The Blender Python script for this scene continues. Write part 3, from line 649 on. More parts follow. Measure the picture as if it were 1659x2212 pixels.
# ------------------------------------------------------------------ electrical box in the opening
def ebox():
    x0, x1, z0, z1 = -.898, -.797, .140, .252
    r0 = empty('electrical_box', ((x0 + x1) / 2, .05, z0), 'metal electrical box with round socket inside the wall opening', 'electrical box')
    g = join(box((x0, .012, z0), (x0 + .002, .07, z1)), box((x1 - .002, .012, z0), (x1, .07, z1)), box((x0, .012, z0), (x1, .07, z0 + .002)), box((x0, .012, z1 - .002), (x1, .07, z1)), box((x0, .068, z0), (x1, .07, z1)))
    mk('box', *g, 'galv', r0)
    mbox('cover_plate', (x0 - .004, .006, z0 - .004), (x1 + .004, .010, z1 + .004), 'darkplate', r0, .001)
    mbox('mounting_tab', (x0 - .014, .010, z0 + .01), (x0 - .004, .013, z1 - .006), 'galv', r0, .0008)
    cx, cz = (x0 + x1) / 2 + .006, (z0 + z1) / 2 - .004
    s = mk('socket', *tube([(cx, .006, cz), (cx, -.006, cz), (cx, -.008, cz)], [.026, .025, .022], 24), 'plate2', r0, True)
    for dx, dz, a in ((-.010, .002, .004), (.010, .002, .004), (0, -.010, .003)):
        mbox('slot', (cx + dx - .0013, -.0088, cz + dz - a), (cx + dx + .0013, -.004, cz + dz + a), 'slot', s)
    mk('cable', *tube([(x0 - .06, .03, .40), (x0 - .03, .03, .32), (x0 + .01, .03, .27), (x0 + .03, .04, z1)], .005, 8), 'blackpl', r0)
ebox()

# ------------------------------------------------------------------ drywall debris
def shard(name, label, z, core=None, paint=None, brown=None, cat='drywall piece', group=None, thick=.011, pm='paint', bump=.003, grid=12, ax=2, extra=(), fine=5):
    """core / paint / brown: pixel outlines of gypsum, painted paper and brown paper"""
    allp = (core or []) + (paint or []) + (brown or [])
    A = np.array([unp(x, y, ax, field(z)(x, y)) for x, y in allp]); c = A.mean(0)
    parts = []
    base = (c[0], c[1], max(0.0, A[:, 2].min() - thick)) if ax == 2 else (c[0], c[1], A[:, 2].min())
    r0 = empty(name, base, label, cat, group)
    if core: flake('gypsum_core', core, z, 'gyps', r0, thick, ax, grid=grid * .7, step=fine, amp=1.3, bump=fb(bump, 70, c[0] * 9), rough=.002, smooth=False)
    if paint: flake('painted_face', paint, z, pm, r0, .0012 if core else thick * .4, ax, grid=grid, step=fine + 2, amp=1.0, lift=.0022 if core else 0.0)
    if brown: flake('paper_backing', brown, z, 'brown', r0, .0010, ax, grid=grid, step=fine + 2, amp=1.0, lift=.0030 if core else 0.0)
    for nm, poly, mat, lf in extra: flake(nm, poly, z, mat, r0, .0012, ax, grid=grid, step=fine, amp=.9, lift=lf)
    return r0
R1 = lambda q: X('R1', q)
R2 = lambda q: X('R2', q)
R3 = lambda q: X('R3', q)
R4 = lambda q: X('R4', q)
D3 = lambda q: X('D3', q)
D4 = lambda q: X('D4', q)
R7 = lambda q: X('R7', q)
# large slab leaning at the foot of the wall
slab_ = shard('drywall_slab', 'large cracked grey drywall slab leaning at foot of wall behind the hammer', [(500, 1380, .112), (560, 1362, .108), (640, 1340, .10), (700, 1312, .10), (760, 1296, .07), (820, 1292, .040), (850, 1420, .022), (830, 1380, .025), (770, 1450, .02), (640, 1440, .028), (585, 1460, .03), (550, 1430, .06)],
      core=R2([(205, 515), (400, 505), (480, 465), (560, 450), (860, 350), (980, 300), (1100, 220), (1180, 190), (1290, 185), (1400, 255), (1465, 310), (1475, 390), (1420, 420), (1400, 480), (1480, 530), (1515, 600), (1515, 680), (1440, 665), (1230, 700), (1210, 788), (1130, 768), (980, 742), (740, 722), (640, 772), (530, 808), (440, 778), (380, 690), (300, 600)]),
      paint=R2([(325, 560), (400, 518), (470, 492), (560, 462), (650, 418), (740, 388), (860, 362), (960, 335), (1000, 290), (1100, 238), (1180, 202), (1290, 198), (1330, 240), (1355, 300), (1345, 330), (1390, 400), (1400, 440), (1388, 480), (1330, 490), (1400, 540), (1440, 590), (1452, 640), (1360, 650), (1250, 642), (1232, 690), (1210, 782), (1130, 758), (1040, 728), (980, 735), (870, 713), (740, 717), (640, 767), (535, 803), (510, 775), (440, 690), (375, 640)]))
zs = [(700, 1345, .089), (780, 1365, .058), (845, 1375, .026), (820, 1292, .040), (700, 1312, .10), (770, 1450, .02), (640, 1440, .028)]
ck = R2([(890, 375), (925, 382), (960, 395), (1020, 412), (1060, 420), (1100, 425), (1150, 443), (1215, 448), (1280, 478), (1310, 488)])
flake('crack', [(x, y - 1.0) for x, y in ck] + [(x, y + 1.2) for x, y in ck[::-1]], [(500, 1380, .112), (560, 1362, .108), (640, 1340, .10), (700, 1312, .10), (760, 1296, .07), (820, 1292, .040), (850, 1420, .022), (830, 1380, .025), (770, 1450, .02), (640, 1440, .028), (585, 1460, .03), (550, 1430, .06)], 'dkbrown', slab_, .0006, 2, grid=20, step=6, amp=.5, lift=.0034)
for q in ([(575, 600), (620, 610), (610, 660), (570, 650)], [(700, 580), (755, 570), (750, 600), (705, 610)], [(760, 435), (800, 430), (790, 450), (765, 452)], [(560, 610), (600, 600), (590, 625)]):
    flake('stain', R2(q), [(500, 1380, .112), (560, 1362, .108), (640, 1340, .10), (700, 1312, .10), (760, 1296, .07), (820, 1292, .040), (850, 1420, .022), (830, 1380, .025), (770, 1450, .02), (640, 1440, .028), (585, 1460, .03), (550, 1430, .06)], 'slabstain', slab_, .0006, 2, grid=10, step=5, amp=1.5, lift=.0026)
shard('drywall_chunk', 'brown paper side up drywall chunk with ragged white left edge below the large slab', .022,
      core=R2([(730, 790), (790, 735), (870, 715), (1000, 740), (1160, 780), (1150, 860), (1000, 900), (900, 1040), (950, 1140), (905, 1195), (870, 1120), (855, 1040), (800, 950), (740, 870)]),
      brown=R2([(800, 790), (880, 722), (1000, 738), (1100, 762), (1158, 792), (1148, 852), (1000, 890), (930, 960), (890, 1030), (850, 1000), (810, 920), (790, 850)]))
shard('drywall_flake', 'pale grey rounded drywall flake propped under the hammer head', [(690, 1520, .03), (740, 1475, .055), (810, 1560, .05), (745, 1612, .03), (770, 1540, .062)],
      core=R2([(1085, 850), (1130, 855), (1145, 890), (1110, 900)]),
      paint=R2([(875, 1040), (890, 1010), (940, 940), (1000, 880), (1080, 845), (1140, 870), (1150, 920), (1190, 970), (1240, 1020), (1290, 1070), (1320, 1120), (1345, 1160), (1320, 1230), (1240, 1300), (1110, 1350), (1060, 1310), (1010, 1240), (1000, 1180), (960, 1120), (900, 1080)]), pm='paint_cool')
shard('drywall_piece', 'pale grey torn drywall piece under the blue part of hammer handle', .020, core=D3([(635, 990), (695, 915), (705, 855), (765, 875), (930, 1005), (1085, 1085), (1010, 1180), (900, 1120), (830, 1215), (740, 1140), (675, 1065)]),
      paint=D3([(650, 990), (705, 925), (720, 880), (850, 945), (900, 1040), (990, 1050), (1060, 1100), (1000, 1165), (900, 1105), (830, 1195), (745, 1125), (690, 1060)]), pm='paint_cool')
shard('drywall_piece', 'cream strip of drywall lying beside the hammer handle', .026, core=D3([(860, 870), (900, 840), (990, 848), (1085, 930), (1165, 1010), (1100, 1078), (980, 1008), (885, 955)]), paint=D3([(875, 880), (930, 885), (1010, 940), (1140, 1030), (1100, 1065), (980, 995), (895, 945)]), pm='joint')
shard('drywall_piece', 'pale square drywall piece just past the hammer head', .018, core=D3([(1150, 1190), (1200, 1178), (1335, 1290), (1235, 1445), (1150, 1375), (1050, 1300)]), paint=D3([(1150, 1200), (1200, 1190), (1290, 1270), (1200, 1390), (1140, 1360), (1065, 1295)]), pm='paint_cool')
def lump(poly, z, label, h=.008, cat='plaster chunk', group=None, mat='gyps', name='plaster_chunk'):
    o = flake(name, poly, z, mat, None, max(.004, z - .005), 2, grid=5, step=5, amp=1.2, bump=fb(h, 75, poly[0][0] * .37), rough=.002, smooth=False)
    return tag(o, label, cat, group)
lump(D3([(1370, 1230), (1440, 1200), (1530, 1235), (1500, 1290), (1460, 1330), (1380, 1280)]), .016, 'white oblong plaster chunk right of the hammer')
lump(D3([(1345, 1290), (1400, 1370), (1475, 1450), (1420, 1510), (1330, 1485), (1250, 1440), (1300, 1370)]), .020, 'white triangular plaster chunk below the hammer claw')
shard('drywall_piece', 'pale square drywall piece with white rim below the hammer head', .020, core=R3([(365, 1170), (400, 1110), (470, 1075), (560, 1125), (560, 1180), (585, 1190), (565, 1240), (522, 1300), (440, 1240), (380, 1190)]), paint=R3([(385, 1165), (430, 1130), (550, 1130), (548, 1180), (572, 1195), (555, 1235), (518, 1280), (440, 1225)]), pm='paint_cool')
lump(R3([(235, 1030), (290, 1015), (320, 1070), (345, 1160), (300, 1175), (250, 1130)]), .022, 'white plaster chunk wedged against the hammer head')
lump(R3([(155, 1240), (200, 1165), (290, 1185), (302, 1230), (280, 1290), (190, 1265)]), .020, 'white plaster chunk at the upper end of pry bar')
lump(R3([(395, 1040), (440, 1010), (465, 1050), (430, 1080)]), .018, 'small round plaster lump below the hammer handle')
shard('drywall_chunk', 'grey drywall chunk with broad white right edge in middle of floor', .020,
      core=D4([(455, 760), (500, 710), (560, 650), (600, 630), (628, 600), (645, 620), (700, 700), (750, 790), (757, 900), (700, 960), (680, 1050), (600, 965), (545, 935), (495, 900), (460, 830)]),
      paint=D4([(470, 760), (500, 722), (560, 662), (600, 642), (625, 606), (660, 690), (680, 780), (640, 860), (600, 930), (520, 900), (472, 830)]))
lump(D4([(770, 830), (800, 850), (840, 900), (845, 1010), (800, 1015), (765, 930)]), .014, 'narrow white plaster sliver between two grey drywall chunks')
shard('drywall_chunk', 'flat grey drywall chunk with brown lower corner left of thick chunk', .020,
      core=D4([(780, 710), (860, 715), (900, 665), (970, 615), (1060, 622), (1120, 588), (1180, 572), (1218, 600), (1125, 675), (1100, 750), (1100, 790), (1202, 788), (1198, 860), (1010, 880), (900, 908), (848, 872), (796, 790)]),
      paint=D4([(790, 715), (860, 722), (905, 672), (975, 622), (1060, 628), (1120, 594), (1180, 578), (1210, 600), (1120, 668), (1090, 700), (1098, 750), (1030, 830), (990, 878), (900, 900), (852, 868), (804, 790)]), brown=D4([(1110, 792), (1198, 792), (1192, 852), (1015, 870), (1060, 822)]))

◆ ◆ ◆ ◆

- [TASK BRIEF] Report the number of lines above that contain the word "parts", and only that number.

- [RESPONSE TO THE TASK] 2